Among the film’s many flaws is a basic misunderstanding of how crucial the element of surprise is in storytelling. This type of miscue pops up throughout the film, but the first and worst offender comes in the opening sequence. We meet our two heroes as children, a young boy and a young girl, whose parents tell them the famous legend of Jack and the Beanstalk. As we flip back and forth between the two scenes – one in a kingdom, another in a poor, country home – we understand how shared culture can strengthen the bonds between people from disparate economic backgrounds. It’s a lovely point, but it comes at some cost: the story the parents tell their children – of giants who come down from the heavens to wreak havoc on the humans – mirrors precisely the film we are about to see. As such, we know all the major plot points before they happen.
From there, we enter the well-worn territory of the fable. The boy grows up into Jack (Nicholas Hoult), a teenage romantic who, on an ill-fated trip to town, sells his horse for some magic beans. While he is in town, he falls in love with a girl who he soon learns is actually the princess, disguising herself for a visit with the commoners. Later, when she escapes the castle and gets caught in a rainstorm, she propitiously ends up taking shelter at young Jack’s home. The rainstorm creates an opportunity for Jack to spend some quality time with his forbidden love, it also causes some significant problems. Like the Gremlins, the magic beans sprout only when they get wet, and soon a giant, CGI beanstalk has sprouted in the middle of his home. The princess is lifted away.
A rescue mission is launched, and Jack joins a team that includes the king’s best soldier, Elmont (Ewan McGregor); his trusty sidekick, Crawe (Eddie Marsan); as well as the king’s right-hand man, Roderick (Stanley Tucci), who is also betrothed to the princess. A splendid supporting cast, to be sure, but their talents cannot transcend the lazy screenplay. The heroes – Elmont and Craw – are given precious little characterization, and Roderick would be a passable villain if there were any element of surprise to him. Instead, the filmmakers clue us in to his dastardly ways far too early in the proceedings. Nearly every actor gets dragged down by the material, except for McGregor, who continues to earn my respect for emerging unscathed from dreadful films.
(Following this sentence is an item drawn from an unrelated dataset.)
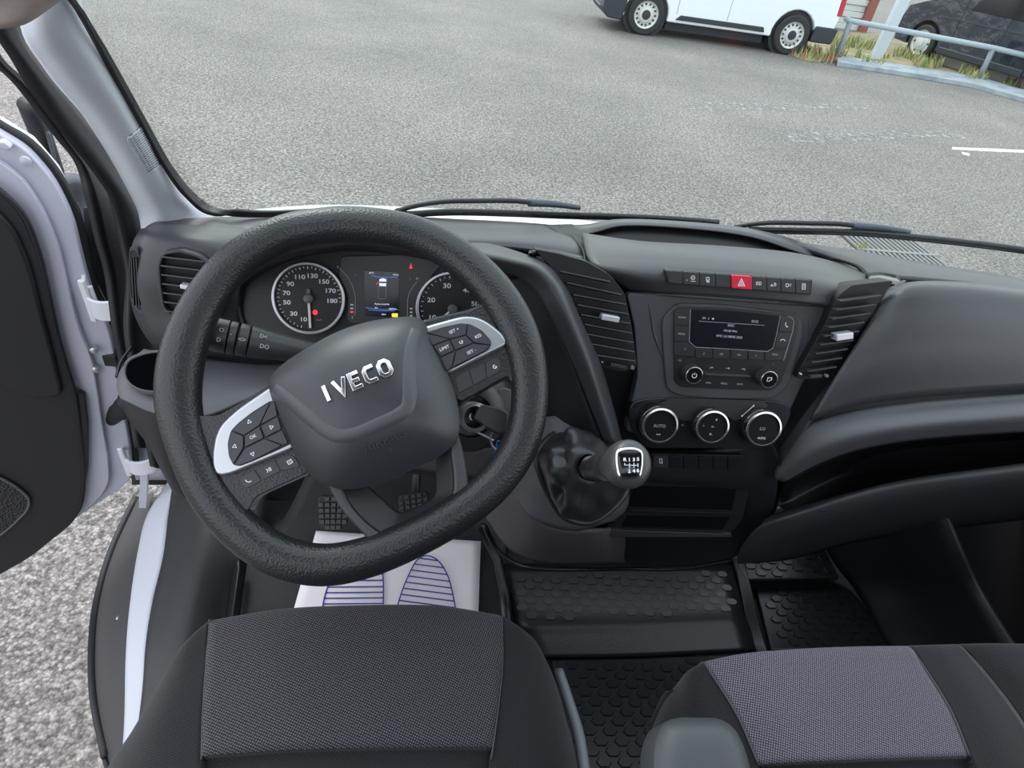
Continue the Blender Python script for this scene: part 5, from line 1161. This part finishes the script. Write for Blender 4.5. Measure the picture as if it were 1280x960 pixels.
pod((520, 380), 6.854, [(25, 205), (140, 170), (250, 140), (350, 112), (430, 98), (510, 103), (580, 128), (650, 172), (740, 245), (775, 300), (772, 340), (740, 370), (640, 420), (460, 510), (280, 600), (150, 500), (60, 330)],
    [(75, 245), (240, 195), (380, 165), (460, 170), (560, 222), (642, 312), (645, 350), (625, 385), (590, 410), (420, 500), (268, 580), (160, 420)],
    [[(80, 250), (285, 300), (140, 355)], [(145, 360), (285, 308), (330, 395), (215, 450)], [(92, 243), (380, 168), (440, 172), (425, 265), (290, 300)], [(448, 172), (540, 213), (640, 325), (638, 350), (495, 330), (432, 268)],
     [(292, 305), (428, 270), (490, 330), (335, 395)], [(345, 405), (490, 338), (635, 356), (590, 400), (315, 538)], [(215, 458), (335, 405), (305, 540), (264, 575)]],
    [(285, 615), (460, 530), (600, 460), (738, 375), (750, 560), (700, 625), (540, 710), (355, 800)],
    [[(332, 625), (450, 565), (490, 700), (365, 765)], [(455, 562), (590, 500), (602, 640), (495, 697)], [(595, 498), (690, 455), (728, 480), (732, 560), (700, 590), (607, 638)]],
    [None, 'LIMIT', 'SET +', 'RES', [([(1.8 * math.cos(t), 1.8 * math.sin(t)) for t in (2.2, 3, 3.8, 4.6, 5.4, 6.2, 7)], False), ([(0, 0), (1.2, 1.2)], False)], 'SET -', None],
    [None, None, [([(2 * math.cos(t), 2 * math.sin(t)) for t in (1.2, 2, 2.8, 3.6, 4.4, 5.2, 6)], False), ([(0, 0), (1.8, -.6)], False)]])
strokes('spoke_bar', FS0, [([FS0.l(326, 613, -.002), FS0.l(383, 589, -.002)], False)], .004, -.012, -.002, PLG, swl, bevel=.001)
# column behind the hub
cN = FS0.n
lathe('column_boss', FS0.o - cN * .11, cN, [(.045, 0), (.05, .05), (.06, .10)], PLD, swl, seg=32)
# ================================================================== column stalk
S_ = (onY(398, 443, .60) - onY(263, 417, .585)).length
st = root('indicator_stalk', onY(395, 438, .60), 'black indicator stalk with light symbols reaching left from the steering column', 'stalk')
A, B_ = onY(263, 417, .585), onY(398, 443, .60); dS = (B_ - A).normalized()
lathe('stalk_body', B_ + dS * .06, -dS, [(.010, 0), (.012, .055), (.0162, S_ - .002), (.0182, S_ + .015), (.0182, S_ + .018)], BTN, st, seg=28)
S_ = (B_ - A).length
lathe('ring', A + dS * .030, dS, [(.0183, 0), (.0185, .001), (.0185, .009), (.0180, .010)], BTN, st, seg=36)
lathe('ring', A + dS * .0195, dS, [(.0183, 0), (.0185, .001), (.0185, .0065), (.0183, .0075)], BTN, st, seg=36)
lathe('end_cap', A, dS, [(.0155, 0), (.018, .002), (.0188, .006), (.0188, .018)], BTN, st, seg=36)
fn = (CP - A); fn = (fn - dS * fn.dot(dS)).normalized()
FT_ = Fr(A + fn * .0192); FT_.n = fn; FT_.u = dS; FT_.v = fn.cross(dS)
for s, x, y, z in (('O', .012, .006, .0062), ('D', .011, -.005, .0062), ('-', .022, .004, .007), ('<>', .034, .000, .007), ('D<', .055, .008, .006), ('DO', .058, -.003, .0065)):
    text('stalk_symbol', s, FT_, x, y, z, -.0002 if x < .04 else -.0012, WTD, st, off=.0001)
# ================================================================== ignition key
FK_ = Fr(onY(589, 520, .548), elev=38, yaw=10, al=(575, 505, 605, 512))
ig = root('ignition_lock', FK_.o, 'round black ignition lock collar with metal ring right of the column', 'ignition lock')
c0 = FK_.w(0, 0, 0)
lathe('collar', c0 - FK_.n * .03, FK_.n, [(.046, 0), (.044, .02), (.036, .028), (.026, .030), (.024, .022)], PL, ig, seg=40)
lathe('ring', c0 - FK_.n * .006, FK_.n, [(.0175, 0), (.0175, .030), (.0130, .032), (.0125, .02)], STE, ig, seg=36, cap=False)
ky = root('key', c0, 'black key fob with dimpled grip in the ignition lock', 'key')
pa, pb = FK_.l(592, 514, .012), FK_.l(634, 532, .024)
dk = (pb - pa); dk.z = 0; dk.normalize(); sk = V((-dk.y, dk.x, 0)); L_ = (pb - pa).length
kp = [pa + dk * a * L_ + sk * b_ for a, b_ in ((-.02, .010), (.25, .0125), (.62, .0155), (.88, .015), (1.0, .006), (1.02, -.008), (.9, -.014), (.6, -.0135), (.2, -.011), (-.02, -.009))]
fob = slab('fob', FK_, rnd(kp, .004), .008, .026, BTN, ky, bevel=.004, seg=4)
for i in range(4):
    for j in range(3):
        q = pa + dk * (.2 + i * .15) * L_ + sk * (-.005 + j * .005); lathe('dimple', FK_.w(q.x, q.y, .0258), FK_.n, [(.0009, 0), (.0008, .0006)], BTN, fob, seg=8)
lathe('blade', c0 - FK_.n * .004, FK_.n, [(.0045, 0), (.0045, .014)], STE, ky, seg=12)
rg = root('key_ring', FK_.w(pb.x, pb.y, .02), 'thin steel split ring looped through the key fob end', 'key ring')
rc = onY(628, 548, .53)
tube('ring', [rc + V((math.cos(t) * .014, .006 * math.sin(t), math.sin(t) * .015)) for t in [i * 2 * math.pi / 28 for i in range(28)]], .0011, STE, rg, 6, closed=True)
tube('link', cat([onY(*p) for p in ((590, 538, .54), (606, 545, .535), (617, 551, .53))], 4), .0014, STE, rg, 6)
bt_ = root('key_tag', onY(622, 570, .528), 'blue plastic key tag hanging from the key ring', 'key tag')
FG_ = Fr(onY(624, 570, .53), elev=20, yaw=15)
slab('tag', FG_, rnd(FG_.L([(621, 550), (628, 552), (634, 565), (628, 582), (621, 588), (614, 586), (616, 570)]), .002), -.001, .001, BLU, bt_, bevel=.0004)
b2 = root('key', onY(629, 572, .526), 'small steel key hanging beside the blue tag', 'key')
FG2 = Fr(onY(629, 568, .526), elev=15, yaw=25)
slab('bow', FG2, rnd(FG2.L([(622, 552), (630, 551), (636, 556), (636, 564), (629, 566), (623, 562)]), .002), -.001, .001, SAT, b2, bevel=.0004)
slab('blade', FG2, FG2.L([(626, 564), (632, 564), (628, 580), (625, 580)]), -.0008, .0008, STE, b2, bevel=.0003)
# ================================================================== gear lever
gb = root('gear_lever', onY(730, 620, .60), 'gear lever with wrinkled leatherette boot and chrome-faced knob', 'gear lever')
base = [onY(*p) for p in ((672, 572, .60), (690, 545, .635), (722, 538, .665), (758, 556, .67), (777, 590, .66), (783, 612, .655), (765, 636, .62), (735, 653, .582), (706, 646, .575), (688, 622, .58))]
top = [onY(*p) for p in ((722, 580, .548), (726, 572, .552), (734, 568, .556), (742, 570, .556), (747, 578, .552), (748, 590, .545), (742, 598, .538), (735, 600, .536), (727, 597, .538), (722, 589, .543))]
Bc, Tc = cat(base, 8, closed=True), cat(top, 8, closed=True); nb = len(Bc); RG = 14; vs, fs = [], []
bc, tcn = sum(Bc, V()) / nb, sum(Tc, V()) / nb
for r in range(RG + 1):
    t = r / RG
    for k in range(nb):
        a, b_ = Bc[k], Tc[k]
        e = t ** .9; p = a.lerp(b_, e); out = (a - bc).normalized()
        lift = math.sin(math.pi * t) * .010
        fold = math.sin(math.pi * min(1, t * 1.2)) * .0065 * (math.sin(k / nb * 2 * math.pi * 5 + t * 5) + .6 * math.sin(k / nb * 2 * math.pi * 9 - t * 4 + 1)) + .004 * math.sin(t * 14 + math.sin(k / nb * 6.28 * 2) * 1.5) * math.sin(math.pi * t)
        d_ = (CP - bc).normalized()
        vs.append(p + d_ * (lift + fold) + out * (.012 * math.sin(math.pi * t) + fold * .6))
for r in range(RG):
    for k in range(nb): fs.append((r * nb + k, r * nb + (k + 1) % nb, (r + 1) * nb + (k + 1) % nb, (r + 1) * nb + k))
bo = mk('boot', vs, fs, LEA2, gb, smooth=True, solid=.001)
tube('boot_hem', [p + (CP - bc).normalized() * .004 for p in Bc], .005, LEA2, gb, 8, closed=True)
K0, K1 = onY(737, 586, .54), onY(787, 580, .452); kd = (K1 - K0).normalized(); KL = (K1 - K0).length
lathe('shaft_cover', K0 - kd * .02, kd, [(.012, 0), (.0125, .03), (.0155, .036), (.0155, .040), (.0135, .042), (.0135, .047), (.0160, .050), (.0165, KL * .6)], LEA2, gb, seg=30)
for k in range(4): lathe('collar_ring', K0 + kd * (.010 + k * .0065), kd, [(.0150, 0), (.0165, .0015), (.0165, .003), (.015, .0045)], SAT, gb, seg=30)
lathe('lock_dot', K0 + kd * .014 + (CP - K0).normalized() * .0155 + V((-.003, 0, .0)), (CP - K0), [(.0012, 0), (.0012, .0015)], WT, gb, seg=10)
kc = K1 - kd * .006
# knob: squashed rounded body along kd
prof = [(.0165, -.050), (.0175, -.040), (.021, -.028), (.0245, -.015), (.0262, -.003), (.0258, .006), (.0235, .0125), (.019, .0165), (.012, .0185), (.003, .019)]
kn = lathe('knob', kc, kd, prof, mat('knob_leather', (.05, .05, .056), .38, bump=.6, bscale=400, bkind='leather', bdist=.0006), gb, seg=44, sx=.92)
for m_ in list(kn.modifiers): kn.modifiers.remove(m_)
FN = Fr(kc + kd * .0170); FN.n = ((CP - kc).normalized() * .55 + kd * .45).normalized()
FN.o = kc + FN.n * .0215; FN.u = (CR - FN.n * CR.dot(FN.n)).normalized(); FN.v = FN.n.cross(FN.u)
s12 = lambda x, y: (740 + x / 12, 540 + y / 12)
fc = [(375, 290), (450, 250), (570, 235), (690, 252), (755, 300), (768, 420), (755, 560), (725, 660), (660, 690), (550, 702), (450, 690), (400, 640), (372, 520), (362, 400)]
FO = cat([FN.l(*s12(x, y)) for x, y in fc], 4, closed=True)
dome('knob_ring', FN, scl(FO, 1.04), -.012, -.002, .0015, 3, CHR, gb, rings=6, side=.0012)
kf, hk = dome('knob_face', FN, scl(FO, .90), -.006, .0005, .0026, 2.2, GLB, gb, rings=6, side=.0005)
kl = lambda x, y: FN.l(*s12(x, y), .0028)
strokes('shift_pattern', FN, [([kl(490, 495), kl(690, 500)], False), ([kl(490, 465), kl(490, 500)], False), ([kl(563, 468), kl(563, 545)], False), ([kl(630, 462), kl(630, 540)], False), ([kl(690, 470), kl(690, 525)], False)], .0007, .0024, .0030, WT, kf)
for s, x, y in (('R', 492, 415), ('1', 560, 418), ('3', 628, 415), ('5', 690, 410), ('2', 558, 590), ('4', 628, 585), ('6', 688, 578)):
    q = kl(x, y); text('numeral', s, FN, q.x, q.y, .0048, .0029, WT, kf, off=.0002, sx=1.15)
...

And then there is Hoult. I’ve got a soft spot in my heart for the actor who played the sad, awkward adolescent in About a Boy. But the older he gets, the more personality he seems to shed. Granted, there is little on the page for him to work with, but a good actor can make a lot out of a little. Jack portends bad things for Hoult’s career as an adult actor, and it is perhaps no coincidence that he effectively played a zombie in the recent hit Warm Bodies. I’d say he is in danger of being typecast.
Jack the Giant Slayer is not just your run-of-the-mill bad film. Its failures are accentuated because you can see glimpses of the better, more serious film buried beneath the spectacle. When the giants are first introduced – and they are impressively rendered – it seemed that perhaps they would not be depicted as purely evil, rather just as another species trying to survive. That scene finds Elmont and the gang trying to catch and eat a sheep to quell their hunger, but instead they nearly end up a main course for the giants – a nice ironic twist that could have, in a more serious movie, lent itself to a comment on the value of having empathy for our enemies. The filmmakers event went so far as to hire an actual actor – the great Bill Nighy, who played the aging rock star in Love, Actually – to play the lead giant, intimating that they were interested not just in his frightening, CGI-enhanced appearance, but in his character.
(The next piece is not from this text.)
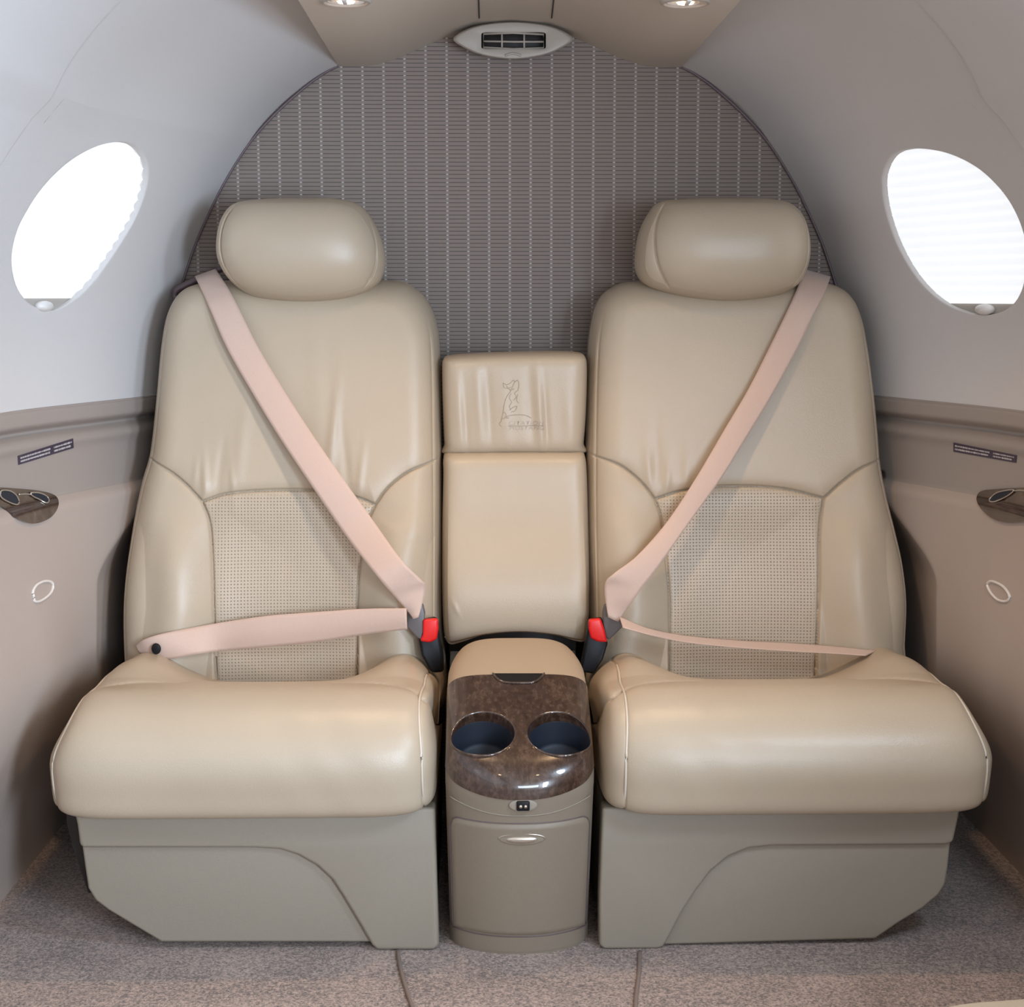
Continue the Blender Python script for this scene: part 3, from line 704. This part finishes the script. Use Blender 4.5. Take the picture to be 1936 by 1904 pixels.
# console ------------------------------------------------------------------
con=empty('centre_console',(0,2.1,0),'narrow taupe console with burl wood top and two cup holders between the seats','console')
HW=.099
def planfront(x): return 1.992+.040*(abs(x)/HW)**2.3
def planout(hw,inset=0,back=2.47,n=60):
    f=[(hw*math.sin(t),planfront(hw*math.sin(t))+inset+.018*(abs(math.sin(t)))**16) for t in np.linspace(-math.pi/2,math.pi/2,n)]
    return f+[(hw,back),(-hw,back)]
zed=lambda y: .2375+.49*(min(y,2.172)-2.0)
BK=lambda z: .050*max(0,1-z/.235)
def conbody(name,hw,inset,zf0,zf1,rows,mat,par,taper=.004):
    o_=planout(hw,inset); n=len(o_); V=[]
    for j in range(rows):
        f=j/(rows-1)
        for x,y in o_:
            a,b=zf0(x,y),zf1(x,y); z=a+(b-a)*f; V.append((x*(1-.042*max(0,1-z/.235)),y+(BK(z) if y<2.3 else 0),z))
    Fc=[(i*n+k,i*n+(k+1)%n,(i+1)*n+(k+1)%n,(i+1)*n+k) for i in range(rows-1) for k in range(n)]+[tuple(range(n))[::-1]]
    me=meshof(V,Fc); clean(me); return flat(link(name,me,mat,par),30)
conbody('console_body',HW-.0003,.0003,lambda x,y:.0,lambda x,y:zed(y)-.0255,14,M_console,con)
conbody('collar',HW,0,lambda x,y:zed(y)-.026,lambda x,y:zed(y)-.001,5,M_console,con)
conbody('kick_plate',HW+.0006,-.0006,lambda x,y:.004,lambda x,y:.026,4,M_console,con)
# door on the rounded front
def frontpatch(name,hw,z0,z1,off,mat,par,rad=.012,nx=50,nz=40,th=.002):
    V=[]; 
    xs=np.linspace(-1,1,nx)
    for j in range(nz):
        f=j/(nz-1)
        for s in xs:
            z=z0+(z1-z0)*f; x=s*hw
            dtop=(z1-z); 
            zz=z
            # rounded upper corners
            cx_=max(0,abs(x)-(hw-rad)); 
            top=z1-(rad-math.sqrt(max(rad**2-cx_**2,0))) if cx_>0 else z1
            zz=min(z,top) ; zz=z0+(top-z0)*f
            tp=1-.042*max(0,1-zz/.235)
            e=min(1,min((hw-abs(x))/.003,(top-zz)/.003,(zz-z0)/.003)) ; e=math.sqrt(max(0,1-(1-e)**2))
            V.append((x*tp,planfront(x)-off*e+BK(zz)+.0014,zz))
    me=meshof(V,gridfaces(nz,nx)); return link(name,me,mat,par)
door=frontpatch('console_door',.0935,.0285,.196,.0042,M_console,con)
def fpt(x,z,off):
    return (x*(1-.042*max(0,1-z/.235)),planfront(x)+BK(z)-off,z)
tube('collar_seam',[fpt(x,zed(planfront(x))-.0255,.0002) for x in np.linspace(-.093,.093,40)],.0008,M_shroud,con,6)
def dtop(x):
    c=max(0,abs(x)-(.0935-.012)); return .1965-(.012-math.sqrt(max(.012**2-c*c,0)))
dp=[fpt(-.0942,z,.0) for z in np.linspace(.03,.182,20)]+[fpt(x,dtop(x)+.0006,.0) for x in np.linspace(-.0934,.0934,60)]+[fpt(.0942,z,.0) for z in np.linspace(.182,.03,20)]
tube('door_gap',dp,.0006,M_guide,con,6)
tube('kick_seam',[fpt(x,.0275,.0) for x in np.linspace(-.094,.094,40)],.0006,M_guide,con,6)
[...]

But eventually Singer and his effects team succumb to their anthropocentrism, and the giants are reduced to evil, bloodthirsty monsters who enjoy torturing humans while they’re not picking their boogers and eating them (seriously). A simplistic battle between good and evil is not problematic as a plot device, but we have to care about the “good” characters to make it work.
Storytelling is not rocket science; more like a collection of time-tested recipes. Give us some relatable characters, a sensible plot, and a few believable twists along the way, and we’ll go along for the ride. We’ll even tell our friends. It amazes me that Hollywood continues to screw this formula up. Jack the Giant Slayer is a prime example of the industry’s all-too-common failures, although it doesn’t seem to know it. The final scene offers a twist that brings the story to modern-day London. It seems the producers thought that a sequel would be in the works. I’m not so sure. Still, the idea of a race of giants battling humans in the streets of London…I’m already more interested in that than I was in this film. Too bad we’ll never get a chance to see it.